What to produce: Gather the lines from the material that contain "objects".

Data provided:
◆ ◆ ◆

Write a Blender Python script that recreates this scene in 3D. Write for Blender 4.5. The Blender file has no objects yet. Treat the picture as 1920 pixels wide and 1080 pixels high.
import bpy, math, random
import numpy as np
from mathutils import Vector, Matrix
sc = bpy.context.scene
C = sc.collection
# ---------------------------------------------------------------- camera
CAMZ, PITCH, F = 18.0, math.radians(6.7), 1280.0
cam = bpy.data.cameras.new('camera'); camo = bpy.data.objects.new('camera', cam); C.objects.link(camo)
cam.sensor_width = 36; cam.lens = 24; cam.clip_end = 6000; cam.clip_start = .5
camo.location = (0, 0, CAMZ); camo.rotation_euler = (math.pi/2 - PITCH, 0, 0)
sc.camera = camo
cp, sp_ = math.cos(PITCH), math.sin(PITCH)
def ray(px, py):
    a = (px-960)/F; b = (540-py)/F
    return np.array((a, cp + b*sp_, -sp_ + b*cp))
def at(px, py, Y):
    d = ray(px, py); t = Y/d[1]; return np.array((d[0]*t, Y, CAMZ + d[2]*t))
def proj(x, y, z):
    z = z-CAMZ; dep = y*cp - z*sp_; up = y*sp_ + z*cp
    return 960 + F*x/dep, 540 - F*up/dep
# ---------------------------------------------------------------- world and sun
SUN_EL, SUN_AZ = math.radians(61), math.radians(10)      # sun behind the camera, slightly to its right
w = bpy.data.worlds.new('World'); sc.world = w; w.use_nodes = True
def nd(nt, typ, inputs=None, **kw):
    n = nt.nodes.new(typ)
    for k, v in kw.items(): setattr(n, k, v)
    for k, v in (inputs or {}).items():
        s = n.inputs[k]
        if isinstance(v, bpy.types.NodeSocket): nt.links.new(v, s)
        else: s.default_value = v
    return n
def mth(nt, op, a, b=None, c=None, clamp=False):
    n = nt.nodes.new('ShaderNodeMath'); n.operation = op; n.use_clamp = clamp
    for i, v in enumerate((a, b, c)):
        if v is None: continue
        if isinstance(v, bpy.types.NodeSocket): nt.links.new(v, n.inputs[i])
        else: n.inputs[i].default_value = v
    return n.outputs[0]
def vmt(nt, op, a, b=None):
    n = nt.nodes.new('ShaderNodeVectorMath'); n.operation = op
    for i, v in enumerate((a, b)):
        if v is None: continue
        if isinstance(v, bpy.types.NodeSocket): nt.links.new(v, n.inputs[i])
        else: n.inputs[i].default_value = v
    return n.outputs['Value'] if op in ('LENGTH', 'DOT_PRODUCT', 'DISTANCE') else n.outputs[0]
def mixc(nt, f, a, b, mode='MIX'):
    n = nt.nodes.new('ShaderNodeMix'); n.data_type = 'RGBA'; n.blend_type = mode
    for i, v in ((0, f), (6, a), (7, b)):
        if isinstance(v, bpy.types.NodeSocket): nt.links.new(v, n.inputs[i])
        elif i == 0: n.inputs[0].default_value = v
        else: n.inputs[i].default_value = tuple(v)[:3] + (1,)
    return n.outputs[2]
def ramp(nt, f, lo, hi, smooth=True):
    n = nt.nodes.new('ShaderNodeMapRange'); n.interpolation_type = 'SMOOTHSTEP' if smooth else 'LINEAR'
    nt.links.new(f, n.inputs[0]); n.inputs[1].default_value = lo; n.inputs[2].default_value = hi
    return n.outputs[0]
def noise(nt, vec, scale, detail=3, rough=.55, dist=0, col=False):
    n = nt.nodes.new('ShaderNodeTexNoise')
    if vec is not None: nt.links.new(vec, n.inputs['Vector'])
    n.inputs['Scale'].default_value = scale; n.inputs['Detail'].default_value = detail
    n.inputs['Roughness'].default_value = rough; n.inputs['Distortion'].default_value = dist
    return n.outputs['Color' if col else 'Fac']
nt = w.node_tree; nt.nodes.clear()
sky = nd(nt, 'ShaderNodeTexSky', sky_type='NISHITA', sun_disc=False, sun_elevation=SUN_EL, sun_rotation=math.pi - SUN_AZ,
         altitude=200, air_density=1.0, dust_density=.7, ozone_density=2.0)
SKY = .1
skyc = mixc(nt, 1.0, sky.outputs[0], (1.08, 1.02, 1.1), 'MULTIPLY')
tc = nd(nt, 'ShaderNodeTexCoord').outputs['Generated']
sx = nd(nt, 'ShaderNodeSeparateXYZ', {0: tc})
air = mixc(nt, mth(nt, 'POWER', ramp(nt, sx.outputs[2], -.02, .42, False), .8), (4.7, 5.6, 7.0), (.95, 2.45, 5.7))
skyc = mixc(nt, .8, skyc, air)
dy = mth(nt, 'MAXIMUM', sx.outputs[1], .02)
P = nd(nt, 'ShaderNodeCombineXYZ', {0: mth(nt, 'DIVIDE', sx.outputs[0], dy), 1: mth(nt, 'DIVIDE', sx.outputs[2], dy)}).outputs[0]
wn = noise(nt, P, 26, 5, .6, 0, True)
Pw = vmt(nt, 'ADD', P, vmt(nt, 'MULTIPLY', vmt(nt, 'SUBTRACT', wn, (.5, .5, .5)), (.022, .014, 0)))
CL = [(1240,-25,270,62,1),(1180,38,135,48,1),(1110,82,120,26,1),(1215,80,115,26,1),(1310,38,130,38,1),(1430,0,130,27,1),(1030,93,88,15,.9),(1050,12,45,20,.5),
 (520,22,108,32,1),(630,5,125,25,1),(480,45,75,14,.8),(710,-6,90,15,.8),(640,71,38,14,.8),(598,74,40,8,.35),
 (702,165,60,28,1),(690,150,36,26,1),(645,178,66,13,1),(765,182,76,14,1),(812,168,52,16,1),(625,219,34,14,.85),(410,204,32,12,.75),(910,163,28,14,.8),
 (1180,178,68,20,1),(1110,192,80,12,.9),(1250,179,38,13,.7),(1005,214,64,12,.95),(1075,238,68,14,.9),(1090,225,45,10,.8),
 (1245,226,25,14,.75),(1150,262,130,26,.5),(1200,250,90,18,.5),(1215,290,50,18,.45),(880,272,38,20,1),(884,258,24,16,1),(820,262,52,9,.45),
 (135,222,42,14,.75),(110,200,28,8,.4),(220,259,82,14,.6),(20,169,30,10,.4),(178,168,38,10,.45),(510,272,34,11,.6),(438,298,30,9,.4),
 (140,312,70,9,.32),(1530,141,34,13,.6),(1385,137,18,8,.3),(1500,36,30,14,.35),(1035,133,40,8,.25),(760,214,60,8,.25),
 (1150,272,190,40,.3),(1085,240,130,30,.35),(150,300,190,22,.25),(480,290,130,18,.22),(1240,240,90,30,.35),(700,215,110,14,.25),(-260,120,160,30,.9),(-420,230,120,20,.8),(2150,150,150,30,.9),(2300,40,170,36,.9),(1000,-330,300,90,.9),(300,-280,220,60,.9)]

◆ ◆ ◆

Written response:
Write a Blender Python script that recreates this scene in 3D. Write for Blender 4.5. The Blender file has no objects yet. Treat the picture as 1920 pixels wide and 1080 pixels high.
cam = bpy.data.cameras.new('camera'); camo = bpy.data.objects.new('camera', cam); C.objects.link(camo)